“I’ve got a real problem with bullies" (DANIEL LEAL/AFP via Getty Images)

The public unsurprisingly jumped to conclusions when it was reported, earlier this month, that a Metropolitan Police officer had fatally shot an apparently unarmed black man. Voices from the black community and beyond have speculated that the shooting was either yet more evidence of a “trigger-happy” police force, or a reckless accident known in the business as a “negligent discharge”. But it is still too soon to judge what happened.
The only facts we have are these: on 5 September, 24-year-old Chris Kaba was being pursued by police after an automatic number-plate recognition (ANPR) camera linked the car he was driving to an earlier firearms offence. After being stopped on Streatham Hill in South London, Kaba was killed by a single shot fired through the driver’s side of the car’s windscreen by a Met police officer.
That officer, who remains unnamed, has been suspended from frontline duties — a routine procedure under the circumstances. But the police’s view of the incident, according to sources, is that their unnamed employee acted in defence of himself, his colleagues and the general public. It’s a line that’s hard to argue with, if one makes a clear case that the individual feared for life or limb.

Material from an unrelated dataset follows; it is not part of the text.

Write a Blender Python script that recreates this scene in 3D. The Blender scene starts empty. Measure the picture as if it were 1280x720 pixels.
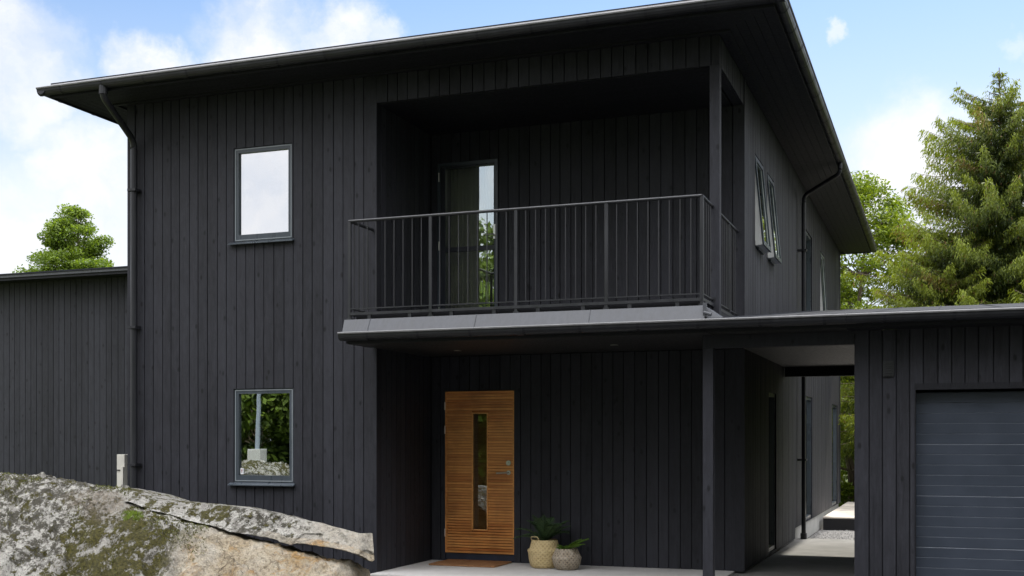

Faced with a lethal threat, police officers have, under English law, the same right to self-defence as the rest of us. The application of a layman’s “reasonable force”, though, might be augmented by a professional order to “shoot to stop” any suspect engaged in armed violence or life-threatening behaviour. And in practice, shooting to stop often amounts to shooting to kill: police marksmen are trained to aim for the torso — the easiest part of the body to hit — and a single well-placed round, let alone five or six, frequently proves fatal.

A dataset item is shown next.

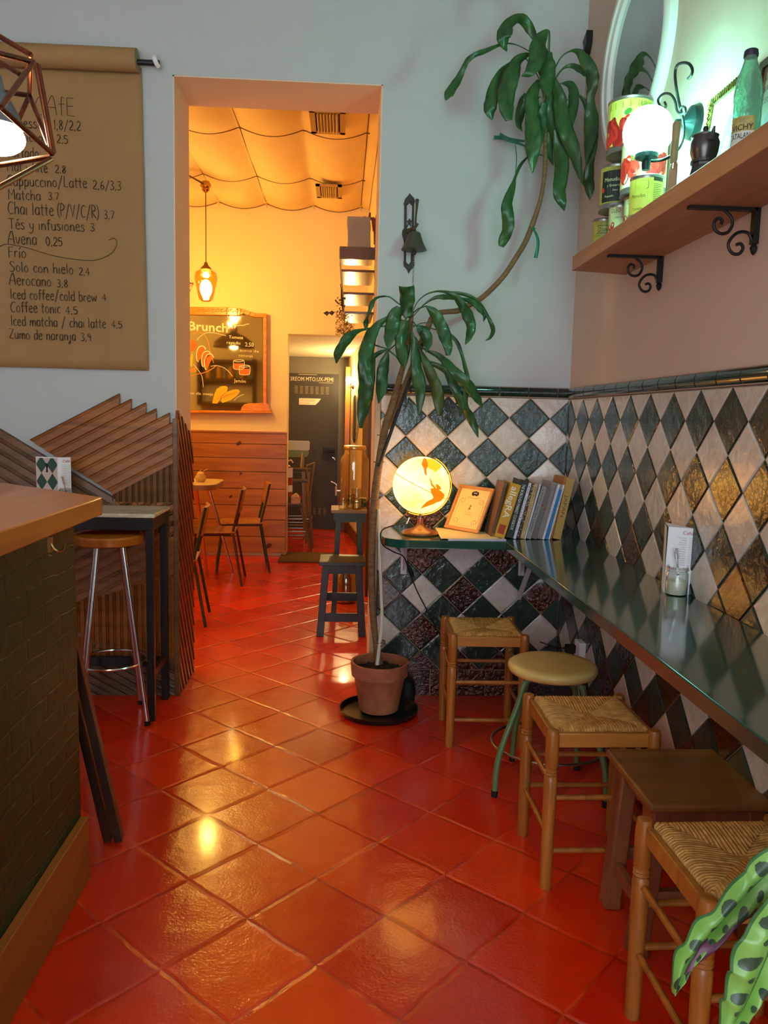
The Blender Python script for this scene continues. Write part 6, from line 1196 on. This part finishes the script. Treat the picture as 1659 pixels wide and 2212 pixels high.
# real mirror glass
m = M(); shape(m, [(-880, 240), (900, 255), (1190, 300), (1198, 1580), (-880, 1550)], YM, YM+.01); m.build('mirror_glass', mat('aged_mirror', (222, 206, 168), .04, metal=1), fr, smooth=0)
chw = mat('chalk_white', (244, 232, 206), .8); cho = mat('paint_orange', (226, 104, 20), .6); chy = mat('paint_yellow', (226, 186, 20), .6); chl = mat('paint_amber', (220, 140, 40), .6); chp = mat('chalk_pink', (232, 160, 120), .7)
m = M(); Z_ = lambda x, y: ZF(x, y, YM-.002)
def stroke(pts, r, i): m.i = i; m.tube([Z_(*q) for q in cr(pts, 5)], r, 4)
def fill(pts, i, dy=0): m.i = i; m.add([Z_(*q)+V(0, -dy, 0) for q in pts], [list(range(len(pts)))])
def wtext(tx, x0, y0, x1, h, i, off=0):
    m.i = i; a = Z_(x0, y0); b_ = Z_(x1, y0); m.text(tx, a, (1, 0, -.03), (0, 0, 1), h, b_.x-a.x, off=off)
wtext('Menú de Brunch', -560, 425, 718, .085, 4, .03); YM -= .004; wtext('Menú de Brunch', -562, 418, 714, .085, 0, .005); YM += .004
wtext('Tomate', 730, 580, 925, .03, 0); wtext('rayado', 700, 655, 890, .03, 0); wtext('2.50', 955, 690, 1070, .04, 0); wtext('zumo de', 880, 760, 1140, .025, 0, -.01); wtext('naranja', 870, 830, 1060, .025, 0, -.01); wtext('Jamón', 800, 1185, 960, .035, 0); wtext('queso de oveja', 90, 1345, 515, .028, 0)
fill([(215+78*math.cos(k*PI/10), 680+80*math.sin(k*PI/10)) for k in range(20)], 1)
for dx, dy in ((0, 0), (70, 70), (110, 110)):
    pts = [(300+dx, 740+dy), (330+dx, 690+dy), (390+dx, 690+dy), (410+dx, 730+dy), (360+dx, 800+dy), (340+dx, 860+dy), (310+dx, 905+dy-10), (290+dx, 880+dy), (288+dx, 800+dy)]
    fill(pts, 1, .0006); stroke([(410+dx, 735+dy), (380+dx, 690+dy), (320+dx, 700+dy), (288+dx, 770+dy), (290+dx, 870+dy), (312+dx, 905+dy)], .006, 0)
fill([(135, 900), (170, 815), (180, 880), (220, 790), (238, 800), (225, 970), (190, 960), (165, 995), (135, 965)], 2)
fill([(140, 1010), (270, 980), (285, 1030), (170, 1065), (140, 1060)], 3)
stroke([(135, 560), (230, 520), (320, 500), (400, 540), (440, 620), (470, 740), (500, 850), (520, 920)], .004, 3)
stroke([(290, 605), (340, 550), (420, 505), (520, 505), (620, 525), (690, 545)], .003, 0); stroke([(480, 965), (560, 955), (660, 985), (730, 1040), (780, 1105)], .003, 0); stroke([(240, 935), (310, 1020), (360, 1110), (378, 1250)], .003, 0); stroke([(150, 1120), (260, 1080), (400, 1050), (500, 1000), (560, 950)], .005, 3)
stroke([(740, 400), (920, 402), (960, 388), (1010, 382)], .004, 0); stroke([(800, 1440), (850, 1390), (940, 1350)], .003, 0)
for x, y in ((795, 890), (875, 965)):
    fill([(x+5, y+35), (x+138, y+35), (x+138, y+105), (x+100, y+118), (x+30, y+116), (x+5, y+100)], 1, .0006); stroke([(x, y), (x, y+100), (x+40, y+118), (x+100, y+118), (x+142, y+100), (x+142, y), (x+70, y-14), (x, y), (x+70, y+14), (x+142, y)], .0035, 0)
for pts in ([(500, 1475), (520, 1380), (560, 1280), (620, 1240), (690, 1235), (718, 1260), (700, 1320), (640, 1360), (610, 1420), (570, 1480)], [(620, 1440), (640, 1370), (720, 1310), (800, 1285), (860, 1285), (885, 1310), (840, 1370), (760, 1430), (680, 1460), (640, 1470)]):
    fill(pts, 2, .0006)
    for k in range(5): x = pts[0][0]+60+k*38; stroke([(x-30, pts[0][1]-30-k*14), (x, pts[0][1]-70-k*14), (x+20, pts[0][1]-75-k*14)], .0025, 3)
m.build('painted_menu', [chw, cho, chy, chl, chp], fr, smooth=0)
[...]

The public’s understanding of marksmanship, ballistics, perceptual distortion, perpetrator behaviour and human anatomy is largely based on far-fetched cop shows and disbelief-defying Hollywood beat ‘em ups. The naïve belief that a violent suspect can be easily immobilised by a good “winging” is ubiquitous — and ridiculous. Most people couldn’t hit their own front door with a football from six feet, yet we expect armed police officers to shoot a knife-wielding terrorist in the hand, or aim for the arm of a driver who’s weaponised a vehicle. We suppose that a violent suspect would just shout “Ouch!”, stop what they’re doing, and go quietly into custody. Well, good luck with that.

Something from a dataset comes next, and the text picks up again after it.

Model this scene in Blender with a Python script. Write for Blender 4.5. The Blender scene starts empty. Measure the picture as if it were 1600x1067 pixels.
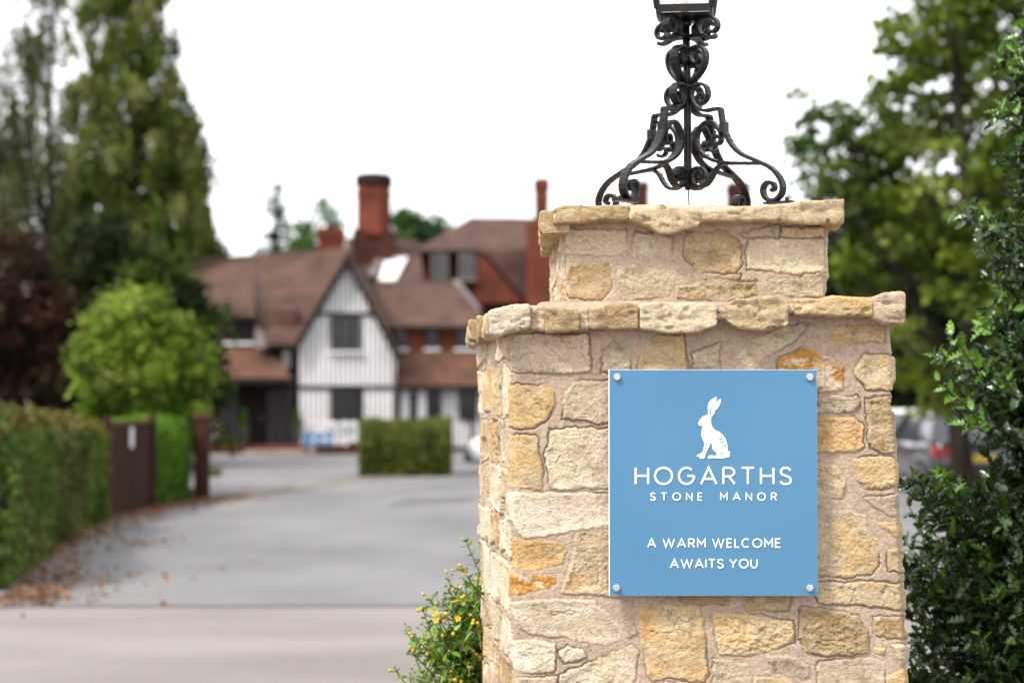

As former Met marksman Tony Long told me, when I interviewed him for the Channel Four documentary, Secrets of a Police Marksman: “If they pose an immediate threat to you, they cease to be a human being. They are a target. They have to be shot and you shoot them.” The reality is, an armed confrontation with a police officer isn’t meant to a fair fight. The shock and awe tactics employed by the service, particularly in vehicular hard stops, are designed to intimidate, destabilise and immobilise a suspect by using superior force. As one armed officer told me: “If you don’t want to get killed on the streets of London by someone like me, don’t go out there with a knife or gun thinking you’re fucking Charlie big potato.”